The world's largest iceberg, known as A23a, is now nearing the end of its life - 40 years after it broke off the edge of Antarctica. This "megaberg" was once more than twice the size of Greater London and around the same size as Rhode Island, weighing a little under a trillion tonnes.
At one point, A23a even briefly threatened penguin feeding grounds on the remote South Atlantic Ocean island of South Georgia. However, the megaberg is now splintering into smaller pieces and is unlikely to survive through the end of November. According to University of Colorado ice scientist Ted Scambos, it may face a sudden and spectacular collapse, like an avalanche of ice at sea. "It's an interesting thing to watch, certainly not unprecedented," Mr Scambos explained to AP News. "But every time these happen, it's sort of a big spectacular event."

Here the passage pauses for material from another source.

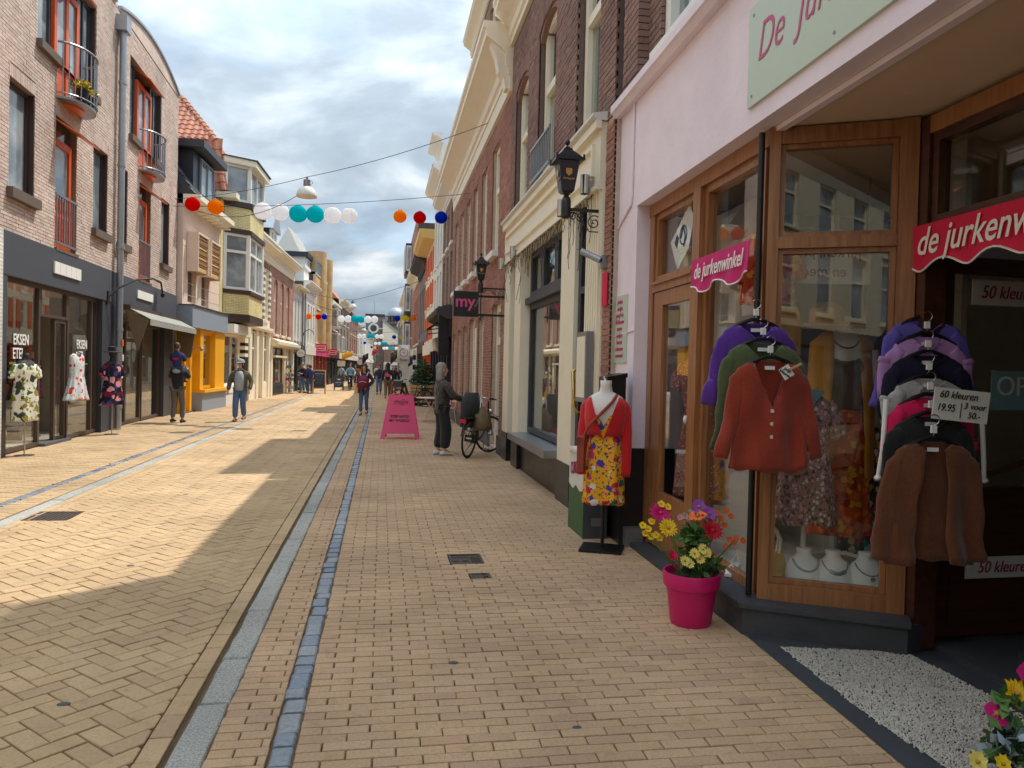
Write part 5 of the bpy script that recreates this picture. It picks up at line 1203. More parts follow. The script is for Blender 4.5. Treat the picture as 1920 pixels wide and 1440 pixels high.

A23a first broke away from Antarctica's Filchner-Ronne Ice Shelf in 1986 along a massive crack that scientists first noticed in the 1950s and called "the Grand Chasm." It then floated close to the world's southernmost continent for around three-and-a-half decades, grounded in the seafloor of the Weddell Sea, until it broke free in 2020 and began to drift northwards in late 2023.
Then, in August last year, it got stuck again, spinning in an ocean vortex known as the Taylor Column. In March, it became grounded 40 miles off the coast of South Georgia.
The iceberg has already created smaller chunks named A23D, A23E and A23F. NASA satellite images from last week have shown that the smaller bergs were still attached to A23a just a few days earlier.
"It's drifted so far north, it's in a place where icebergs this size can't survive," Mr Scambos explained, adding that this is part of the normal life cycle of icebergs - something that has been occurring for thousands of years and does not appear to be part of climate change.

"It's still quite thick, but it's a lot thinner than it was when it left the continent," he continued. "And so now it's being flexed by long period waves, by tides, which sweep across the area [...] It's finding weak spots in the iceberg, and those are breaking off."
"I expect its fracturing will accelerate," added Andrew Meijers of the British Antarctic Survey, who predicts that by the end of the season, A23a will likely rapidly fall apart as it moves further north.
Mr Scambos added that if the iceberg survives the Antarctic spring, the summer could be even more brutal, with the possibility of it falling apart in a single day.
The world's new biggest iceberg is D15A, which is nearly twice as big as the shrunken A23a, according to Mr Meijers.